- **Aim**: Looking at the listing beneath, work out how many lines hold "follow" and report only that figure.
------------------------------------------------------------
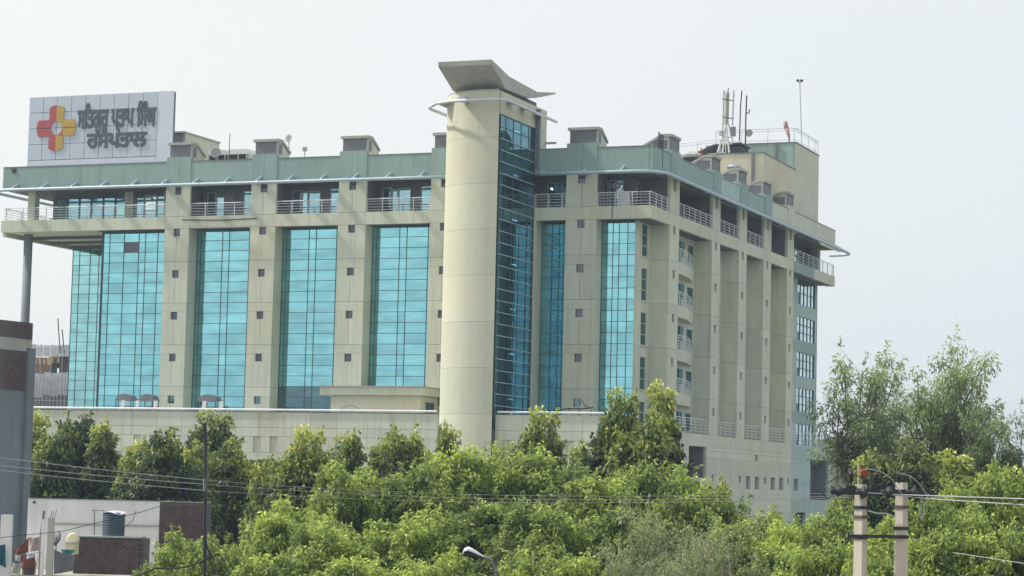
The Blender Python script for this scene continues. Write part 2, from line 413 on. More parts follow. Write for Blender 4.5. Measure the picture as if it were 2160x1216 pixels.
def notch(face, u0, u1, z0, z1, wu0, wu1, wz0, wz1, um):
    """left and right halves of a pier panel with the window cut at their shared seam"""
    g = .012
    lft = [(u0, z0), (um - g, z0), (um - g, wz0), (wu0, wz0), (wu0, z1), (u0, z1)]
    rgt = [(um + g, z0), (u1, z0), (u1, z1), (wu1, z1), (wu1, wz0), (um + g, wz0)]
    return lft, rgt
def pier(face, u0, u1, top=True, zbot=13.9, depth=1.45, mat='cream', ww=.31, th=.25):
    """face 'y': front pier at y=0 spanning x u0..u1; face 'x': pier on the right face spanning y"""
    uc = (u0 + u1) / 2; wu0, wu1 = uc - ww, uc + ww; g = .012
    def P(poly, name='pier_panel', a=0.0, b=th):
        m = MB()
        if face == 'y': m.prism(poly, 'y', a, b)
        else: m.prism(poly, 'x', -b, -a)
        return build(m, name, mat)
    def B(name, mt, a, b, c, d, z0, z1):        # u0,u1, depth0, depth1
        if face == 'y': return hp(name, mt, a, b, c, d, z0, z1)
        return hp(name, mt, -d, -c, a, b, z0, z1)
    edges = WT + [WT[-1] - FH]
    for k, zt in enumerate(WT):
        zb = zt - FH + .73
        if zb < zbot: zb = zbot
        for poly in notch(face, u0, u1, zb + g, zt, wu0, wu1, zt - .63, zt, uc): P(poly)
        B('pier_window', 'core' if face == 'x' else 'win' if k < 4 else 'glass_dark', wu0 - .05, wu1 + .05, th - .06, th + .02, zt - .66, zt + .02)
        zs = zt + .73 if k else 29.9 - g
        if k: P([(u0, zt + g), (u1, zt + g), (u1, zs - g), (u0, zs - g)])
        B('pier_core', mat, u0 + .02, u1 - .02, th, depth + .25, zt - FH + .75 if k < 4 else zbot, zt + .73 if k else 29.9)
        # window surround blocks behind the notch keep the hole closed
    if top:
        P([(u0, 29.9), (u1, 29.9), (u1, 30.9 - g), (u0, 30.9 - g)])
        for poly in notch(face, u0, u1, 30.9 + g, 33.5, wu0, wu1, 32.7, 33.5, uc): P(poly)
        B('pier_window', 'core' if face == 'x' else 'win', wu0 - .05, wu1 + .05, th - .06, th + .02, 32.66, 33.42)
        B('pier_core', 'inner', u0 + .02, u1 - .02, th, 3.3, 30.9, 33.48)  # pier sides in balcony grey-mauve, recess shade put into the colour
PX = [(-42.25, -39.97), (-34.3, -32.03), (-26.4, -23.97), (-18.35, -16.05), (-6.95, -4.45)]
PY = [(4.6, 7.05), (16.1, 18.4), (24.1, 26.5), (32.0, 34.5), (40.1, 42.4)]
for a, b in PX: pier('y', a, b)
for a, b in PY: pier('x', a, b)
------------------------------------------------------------
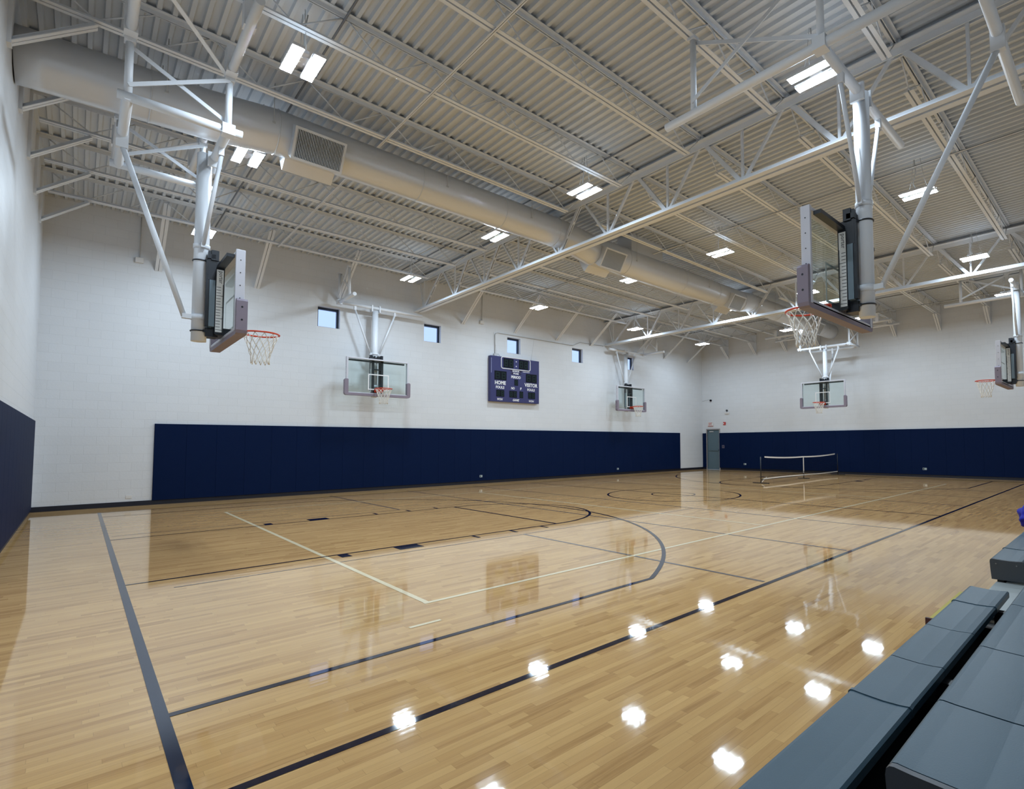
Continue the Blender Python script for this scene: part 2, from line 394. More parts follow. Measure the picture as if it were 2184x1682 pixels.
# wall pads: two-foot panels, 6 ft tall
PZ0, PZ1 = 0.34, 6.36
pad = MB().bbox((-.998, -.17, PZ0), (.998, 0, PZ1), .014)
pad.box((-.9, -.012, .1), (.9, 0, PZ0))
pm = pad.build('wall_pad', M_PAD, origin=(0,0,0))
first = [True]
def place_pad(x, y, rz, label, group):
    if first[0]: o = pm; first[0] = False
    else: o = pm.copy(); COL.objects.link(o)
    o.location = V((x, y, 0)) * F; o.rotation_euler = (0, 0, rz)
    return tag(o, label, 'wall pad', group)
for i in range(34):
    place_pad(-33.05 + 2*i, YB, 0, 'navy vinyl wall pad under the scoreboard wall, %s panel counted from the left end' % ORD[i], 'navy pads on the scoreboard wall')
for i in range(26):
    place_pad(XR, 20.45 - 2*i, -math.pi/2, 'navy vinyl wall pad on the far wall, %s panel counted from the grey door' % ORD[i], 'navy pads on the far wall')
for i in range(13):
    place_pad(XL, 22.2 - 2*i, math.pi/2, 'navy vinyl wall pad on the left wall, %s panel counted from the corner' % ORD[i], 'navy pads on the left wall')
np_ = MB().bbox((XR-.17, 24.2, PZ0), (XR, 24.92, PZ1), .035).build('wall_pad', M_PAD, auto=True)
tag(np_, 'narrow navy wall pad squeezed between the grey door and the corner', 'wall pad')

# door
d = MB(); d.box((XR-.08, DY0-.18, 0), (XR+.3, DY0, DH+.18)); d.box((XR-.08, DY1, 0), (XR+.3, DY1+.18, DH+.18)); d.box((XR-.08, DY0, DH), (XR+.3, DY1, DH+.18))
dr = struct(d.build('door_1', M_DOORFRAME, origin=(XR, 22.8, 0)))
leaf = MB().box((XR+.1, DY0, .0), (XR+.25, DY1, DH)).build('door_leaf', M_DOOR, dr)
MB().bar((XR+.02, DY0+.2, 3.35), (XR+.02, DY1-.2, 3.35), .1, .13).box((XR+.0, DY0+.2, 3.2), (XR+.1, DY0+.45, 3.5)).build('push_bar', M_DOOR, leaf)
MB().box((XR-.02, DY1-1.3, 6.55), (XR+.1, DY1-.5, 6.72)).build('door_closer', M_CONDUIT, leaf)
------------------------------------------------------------
- **Exercise result**: 2